(3D scene scripts)
/---
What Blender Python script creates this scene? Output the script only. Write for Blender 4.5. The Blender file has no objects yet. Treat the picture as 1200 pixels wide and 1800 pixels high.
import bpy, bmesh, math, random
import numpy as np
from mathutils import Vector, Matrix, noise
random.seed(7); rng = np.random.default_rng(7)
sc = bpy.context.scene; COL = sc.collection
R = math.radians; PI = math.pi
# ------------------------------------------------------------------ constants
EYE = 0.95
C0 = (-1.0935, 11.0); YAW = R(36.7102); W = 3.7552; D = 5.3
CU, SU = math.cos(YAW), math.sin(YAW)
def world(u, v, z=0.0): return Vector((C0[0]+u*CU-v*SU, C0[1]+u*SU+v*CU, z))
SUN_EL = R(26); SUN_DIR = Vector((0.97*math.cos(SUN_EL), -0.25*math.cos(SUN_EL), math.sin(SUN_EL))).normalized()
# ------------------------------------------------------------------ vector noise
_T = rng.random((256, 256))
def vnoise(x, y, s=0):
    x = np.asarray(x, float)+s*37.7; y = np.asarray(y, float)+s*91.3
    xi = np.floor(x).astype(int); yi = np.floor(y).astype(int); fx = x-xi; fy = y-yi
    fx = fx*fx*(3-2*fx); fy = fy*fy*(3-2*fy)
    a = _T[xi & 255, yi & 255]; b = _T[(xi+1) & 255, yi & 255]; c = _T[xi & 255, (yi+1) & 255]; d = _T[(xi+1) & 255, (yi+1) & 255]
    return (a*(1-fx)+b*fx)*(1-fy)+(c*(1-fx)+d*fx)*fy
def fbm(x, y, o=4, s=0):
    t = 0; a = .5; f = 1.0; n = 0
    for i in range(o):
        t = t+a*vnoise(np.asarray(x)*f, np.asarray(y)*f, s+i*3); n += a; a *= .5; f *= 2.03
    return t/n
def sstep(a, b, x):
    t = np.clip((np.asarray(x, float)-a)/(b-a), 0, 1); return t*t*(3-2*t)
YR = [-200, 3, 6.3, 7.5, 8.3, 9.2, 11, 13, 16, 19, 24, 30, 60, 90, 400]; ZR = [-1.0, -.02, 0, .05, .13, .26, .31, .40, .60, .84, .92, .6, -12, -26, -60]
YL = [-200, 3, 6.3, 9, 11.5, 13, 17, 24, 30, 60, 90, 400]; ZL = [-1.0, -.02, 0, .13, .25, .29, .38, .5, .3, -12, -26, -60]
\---
/---
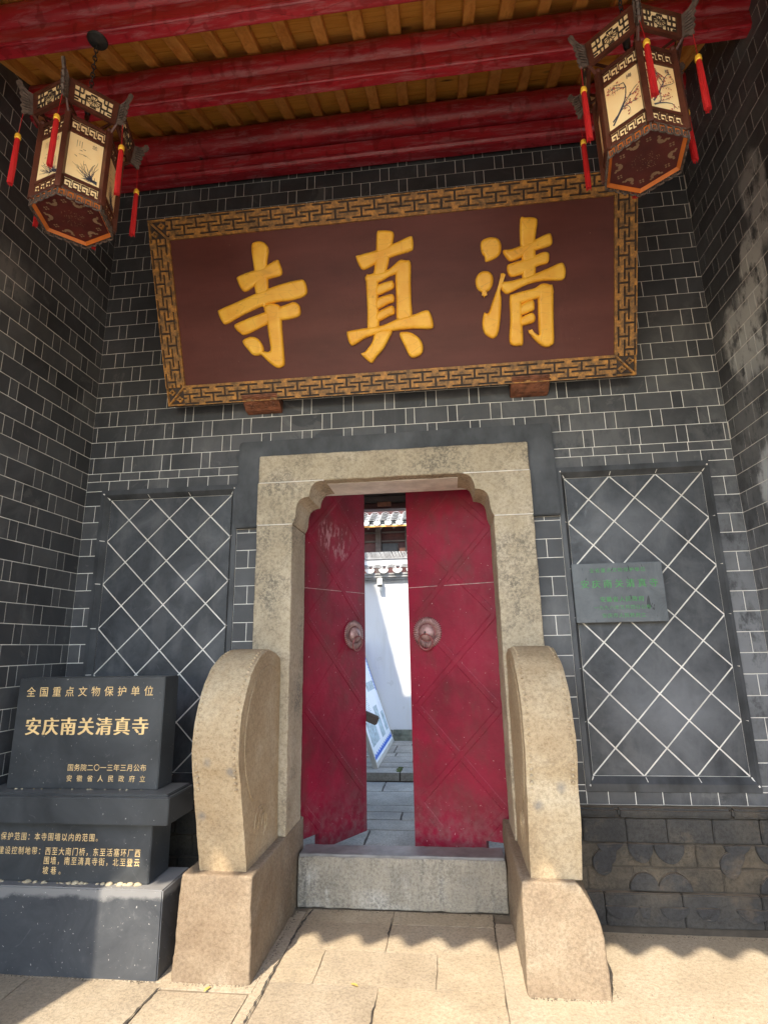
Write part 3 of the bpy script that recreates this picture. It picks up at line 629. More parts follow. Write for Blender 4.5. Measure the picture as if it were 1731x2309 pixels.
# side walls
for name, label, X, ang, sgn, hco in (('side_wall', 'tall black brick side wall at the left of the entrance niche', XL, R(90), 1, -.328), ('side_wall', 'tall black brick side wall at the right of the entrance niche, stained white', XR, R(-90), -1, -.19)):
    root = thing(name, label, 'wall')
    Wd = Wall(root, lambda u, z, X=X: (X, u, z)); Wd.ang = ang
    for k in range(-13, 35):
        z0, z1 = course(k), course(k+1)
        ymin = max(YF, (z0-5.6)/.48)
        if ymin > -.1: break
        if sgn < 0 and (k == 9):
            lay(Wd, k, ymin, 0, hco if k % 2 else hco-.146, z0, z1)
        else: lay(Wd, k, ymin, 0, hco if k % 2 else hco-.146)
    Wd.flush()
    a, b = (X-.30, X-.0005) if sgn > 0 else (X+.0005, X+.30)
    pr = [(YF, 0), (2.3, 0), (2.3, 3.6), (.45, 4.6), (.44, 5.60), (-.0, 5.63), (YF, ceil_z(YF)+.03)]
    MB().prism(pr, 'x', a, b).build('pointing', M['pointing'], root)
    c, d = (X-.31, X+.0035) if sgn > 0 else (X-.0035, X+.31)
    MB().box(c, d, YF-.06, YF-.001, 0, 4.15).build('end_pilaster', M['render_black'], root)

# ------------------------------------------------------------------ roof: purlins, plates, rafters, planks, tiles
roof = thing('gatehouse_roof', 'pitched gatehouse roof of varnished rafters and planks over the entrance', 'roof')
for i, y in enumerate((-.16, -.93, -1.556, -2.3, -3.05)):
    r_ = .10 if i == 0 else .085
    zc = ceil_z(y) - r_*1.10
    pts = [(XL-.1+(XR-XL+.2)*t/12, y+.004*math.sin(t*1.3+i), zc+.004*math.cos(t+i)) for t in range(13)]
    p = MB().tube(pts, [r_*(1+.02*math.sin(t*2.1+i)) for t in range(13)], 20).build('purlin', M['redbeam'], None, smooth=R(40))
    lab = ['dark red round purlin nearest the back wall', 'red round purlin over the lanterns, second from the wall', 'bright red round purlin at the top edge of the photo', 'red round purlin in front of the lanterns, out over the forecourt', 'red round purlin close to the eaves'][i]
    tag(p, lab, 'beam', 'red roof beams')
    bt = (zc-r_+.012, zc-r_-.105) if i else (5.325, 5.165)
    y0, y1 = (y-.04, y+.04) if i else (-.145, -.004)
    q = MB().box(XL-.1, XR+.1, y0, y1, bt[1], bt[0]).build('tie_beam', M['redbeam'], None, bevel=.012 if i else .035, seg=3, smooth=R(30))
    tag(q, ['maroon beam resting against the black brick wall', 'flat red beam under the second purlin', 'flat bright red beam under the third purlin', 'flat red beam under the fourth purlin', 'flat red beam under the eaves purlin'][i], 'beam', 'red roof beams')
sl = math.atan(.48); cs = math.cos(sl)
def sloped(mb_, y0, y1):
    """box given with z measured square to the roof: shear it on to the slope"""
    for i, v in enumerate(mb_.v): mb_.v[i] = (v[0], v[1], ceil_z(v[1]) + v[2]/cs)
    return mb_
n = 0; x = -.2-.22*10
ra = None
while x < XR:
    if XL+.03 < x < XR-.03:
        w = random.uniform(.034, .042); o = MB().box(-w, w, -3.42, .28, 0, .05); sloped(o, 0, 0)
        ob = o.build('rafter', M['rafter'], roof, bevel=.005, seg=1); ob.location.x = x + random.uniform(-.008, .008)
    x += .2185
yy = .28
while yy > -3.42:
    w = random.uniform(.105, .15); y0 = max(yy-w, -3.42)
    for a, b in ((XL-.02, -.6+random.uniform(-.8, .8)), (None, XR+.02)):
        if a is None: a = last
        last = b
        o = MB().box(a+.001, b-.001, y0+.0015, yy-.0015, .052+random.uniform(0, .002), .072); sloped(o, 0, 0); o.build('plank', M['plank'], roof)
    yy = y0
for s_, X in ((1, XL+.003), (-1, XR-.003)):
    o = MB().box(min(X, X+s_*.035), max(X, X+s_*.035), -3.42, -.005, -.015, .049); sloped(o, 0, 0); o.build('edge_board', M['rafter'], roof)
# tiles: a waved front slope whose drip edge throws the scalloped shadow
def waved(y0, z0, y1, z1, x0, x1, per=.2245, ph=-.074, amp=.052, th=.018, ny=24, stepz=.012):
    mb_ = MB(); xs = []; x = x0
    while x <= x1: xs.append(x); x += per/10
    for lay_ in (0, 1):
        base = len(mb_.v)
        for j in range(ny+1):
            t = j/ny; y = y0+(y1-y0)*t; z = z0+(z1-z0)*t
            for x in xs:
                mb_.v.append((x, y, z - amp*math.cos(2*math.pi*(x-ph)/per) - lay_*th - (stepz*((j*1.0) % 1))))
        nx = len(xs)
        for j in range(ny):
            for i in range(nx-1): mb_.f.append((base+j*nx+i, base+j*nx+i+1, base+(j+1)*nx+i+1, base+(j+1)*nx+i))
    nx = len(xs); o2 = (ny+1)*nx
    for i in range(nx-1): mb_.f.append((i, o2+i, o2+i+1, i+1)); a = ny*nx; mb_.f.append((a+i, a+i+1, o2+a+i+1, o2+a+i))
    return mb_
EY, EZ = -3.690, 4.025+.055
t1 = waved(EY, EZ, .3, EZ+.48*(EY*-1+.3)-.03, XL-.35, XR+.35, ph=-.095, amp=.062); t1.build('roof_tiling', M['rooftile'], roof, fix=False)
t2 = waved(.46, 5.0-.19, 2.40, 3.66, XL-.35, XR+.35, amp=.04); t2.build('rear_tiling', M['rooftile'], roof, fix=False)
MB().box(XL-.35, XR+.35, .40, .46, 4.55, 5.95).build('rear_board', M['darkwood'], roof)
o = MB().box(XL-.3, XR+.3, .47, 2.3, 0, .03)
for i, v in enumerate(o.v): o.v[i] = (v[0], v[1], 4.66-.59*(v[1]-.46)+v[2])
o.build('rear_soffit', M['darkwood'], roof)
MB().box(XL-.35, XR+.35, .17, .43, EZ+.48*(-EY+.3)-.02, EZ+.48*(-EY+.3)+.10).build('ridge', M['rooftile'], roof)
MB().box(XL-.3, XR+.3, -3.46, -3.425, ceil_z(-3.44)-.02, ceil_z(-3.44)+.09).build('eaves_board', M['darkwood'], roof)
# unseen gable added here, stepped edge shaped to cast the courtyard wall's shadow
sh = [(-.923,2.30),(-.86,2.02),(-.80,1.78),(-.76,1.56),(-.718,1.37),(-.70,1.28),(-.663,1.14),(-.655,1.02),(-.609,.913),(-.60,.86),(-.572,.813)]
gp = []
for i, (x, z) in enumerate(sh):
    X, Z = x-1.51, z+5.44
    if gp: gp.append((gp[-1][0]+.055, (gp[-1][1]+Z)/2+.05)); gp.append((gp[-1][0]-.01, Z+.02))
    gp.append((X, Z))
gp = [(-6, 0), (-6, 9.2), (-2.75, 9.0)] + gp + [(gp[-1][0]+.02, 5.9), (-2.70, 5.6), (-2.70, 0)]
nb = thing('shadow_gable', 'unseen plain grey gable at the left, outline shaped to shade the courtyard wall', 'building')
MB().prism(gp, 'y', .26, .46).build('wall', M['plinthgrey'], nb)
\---
## What to work on
Reproduce, exactly as written, the stretch of lines whose first line is the one with "Write part 3" and whose last line is the one with "4.15).build('end_pilaster', M['render_black'], root)".

## Solution to the problem
Write part 3 of the bpy script that recreates this picture. It picks up at line 629. More parts follow. Write for Blender 4.5. Measure the picture as if it were 1731x2309 pixels.
# side walls
for name, label, X, ang, sgn, hco in (('side_wall', 'tall black brick side wall at the left of the entrance niche', XL, R(90), 1, -.328), ('side_wall', 'tall black brick side wall at the right of the entrance niche, stained white', XR, R(-90), -1, -.19)):
    root = thing(name, label, 'wall')
    Wd = Wall(root, lambda u, z, X=X: (X, u, z)); Wd.ang = ang
    for k in range(-13, 35):
        z0, z1 = course(k), course(k+1)
        ymin = max(YF, (z0-5.6)/.48)
        if ymin > -.1: break
        if sgn < 0 and (k == 9):
            lay(Wd, k, ymin, 0, hco if k % 2 else hco-.146, z0, z1)
        else: lay(Wd, k, ymin, 0, hco if k % 2 else hco-.146)
    Wd.flush()
    a, b = (X-.30, X-.0005) if sgn > 0 else (X+.0005, X+.30)
    pr = [(YF, 0), (2.3, 0), (2.3, 3.6), (.45, 4.6), (.44, 5.60), (-.0, 5.63), (YF, ceil_z(YF)+.03)]
    MB().prism(pr, 'x', a, b).build('pointing', M['pointing'], root)
    c, d = (X-.31, X+.0035) if sgn > 0 else (X-.0035, X+.31)
    MB().box(c, d, YF-.06, YF-.001, 0, 4.15).build('end_pilaster', M['render_black'], root)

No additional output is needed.